Courtney Carver - Soulful Simplicity: How living with less can lead to so much more
I don't often buy a first book by an author - I'm pretty cautious in my reading choices (see above!) - but I've been reading Courtney's blog, Be More With Less, for some time now. This is much more than the how-to book I expected, though she does offer many practical suggestions for simplifying your life. Instead, she mainly tells her story from her heart and encourages you to use her story as a guide to examine your own life. A gentler take on minimalism.

Since January Quick Lit covers most of Advent and Christmas for us, my little guy and I have been soaking up a book that's been on our shelf for years: Jan Brett's Christmas Treasury. This contains seven of her best winter/ Christmas stories. It includes traditional tales such as The Night before Christmas and The Twelve Day of Christmas, retellings of folk tales such as The Mitten (get ready to make a big bear sneeze) and original stories with a folk feel, such as The Trouble with Trolls. The stories are intended for children a little older than my toddler, but most were accessible to him this year.

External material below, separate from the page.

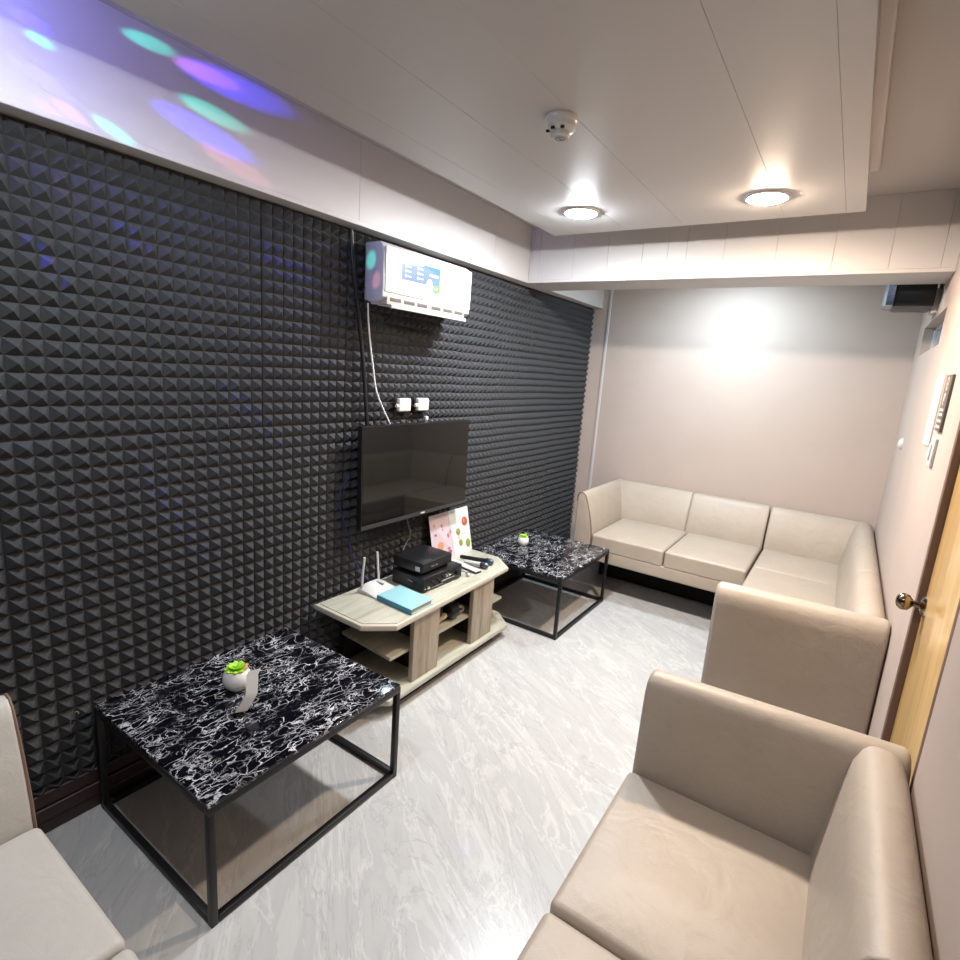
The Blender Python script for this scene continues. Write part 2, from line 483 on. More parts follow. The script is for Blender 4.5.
# ------------------------------------------------------------------ sofas
SZ, SS = .814, .505
PROF = [(0, .275), (0, .74), (.004, .78), (.015, .803), (.033, .813), (.052, .810), (.069, .795), (.083, .765), (.100, .718), (.118, .66), (.134, .60), (.146, .54), (.153, .48), (.155, .40), (.155, .275)]
PROF2 = [(0, .275), (0, .715), (.005, .762), (.020, .795), (.045, .812), (.072, .812), (.095, .798), (.110, .770), (.120, .72), (.129, .66), (.138, .60), (.147, .54), (.153, .48), (.155, .40), (.155, .275)]
def extr(mb, fn, L, prof=PROF, r=.018, n=4, s0=0, caps=True):
    """sweep a (thickness, height) profile along s; fn(s, t, z) -> point. Rounded ends."""
    T = max(p[0] for p in prof); z0 = min(p[1] for p in prof); z1 = max(p[1] for p in prof)
    ct, cz = T/2, (z0+z1)/2
    secs = []
    for i in range(n, -1, -1):
        a = PI/2*i/n; secs.append((s0 + r*(1-math.sin(a)), r*(1-math.cos(a))))
    mids = [(s0 + r + (L-2*r)*k/6, 0) for k in range(1, 6)]
    secs = secs + mids + [(s0 + L - (q-s0), d) for q, d in reversed(secs)]
    vs = []; fs = []; m = len(prof)
    for q, d in secs:
        kt = 1 - d/(T/2); kz = 1 - d/((z1-z0)/2)
        for t, z in prof: vs.append(fn(q, ct+(t-ct)*kt, cz+(z-cz)*kz))
    for k in range(len(secs)-1):
        for i in range(m):
            j = (i+1) % m; fs.append((k*m+i, k*m+j, (k+1)*m+j, (k+1)*m+i))
    fs.append(tuple(range(m-1, -1, -1))); fs.append(tuple((len(secs)-1)*m+i for i in range(m)))
    # keep the winding outward whatever the mapping's handedness
    e = Vector(fn(1, 0, 0)) - Vector(fn(0, 0, 0)); f = Vector(fn(0, 1, 0)) - Vector(fn(0, 0, 0)); g = Vector(fn(0, 0, 1)) - Vector(fn(0, 0, 0))
    if e.cross(f).dot(g) > 0: fs = [q[::-1] for q in fs]
    return mb.add(vs, fs)
def bprof(t, z0=.33, P=PROF): return [(a*t/.155, max(b, z0)) for a, b in P]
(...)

It's a huge book to hold on your lap, but the Scandinavian-inspired illustrations are gorgeous, and most stories have a sub plot going on in the marginal illustrations. It's a perfect Christmas coffee table book, too.

Julia Donaldson - Room on the Broom
This was my two-year old's Epiphany book. I snatched up this board book version at a second hand book store while in Texas for Thanksgiving. Another winner from the creator of the Gruffalo. A witch flies through a gathering storm, losing her belongings left and right. She has room on the broom for every creature who comes to her aid, and friendship pays off when a hungry dragon flies onto the scene...
Pet peeve time: the original UK version has been changed in places. It always annoys me that publishers think that children can't cope with a word or two from another English-speaking country. Most would just think something like, "'Plait' is another word for 'braid'. Okay. Next page." Stop dumbing down toddler literature, I say!

The bravest literary thing I did this month was to choose an Epiphany book for my teenager without consulting her - she's going through a phase where apparently my taste is nothing but bad. I bought the new John Green YA novel, Turtles All the Way Down, because I know she's read more than one of his books and I thought she'd identity with one of the main characters. I spotted evidence that she started reading it, but I'm afraid to ask her opinion yet.

Hope the new year is going well for all. I'm going to try the Modern Mrs Darcy 2018 Reading Challenge to keep me reading during what is going to be a full year (we're moving - maybe more on that in the blog another time). Stay cosy and enjoy reading!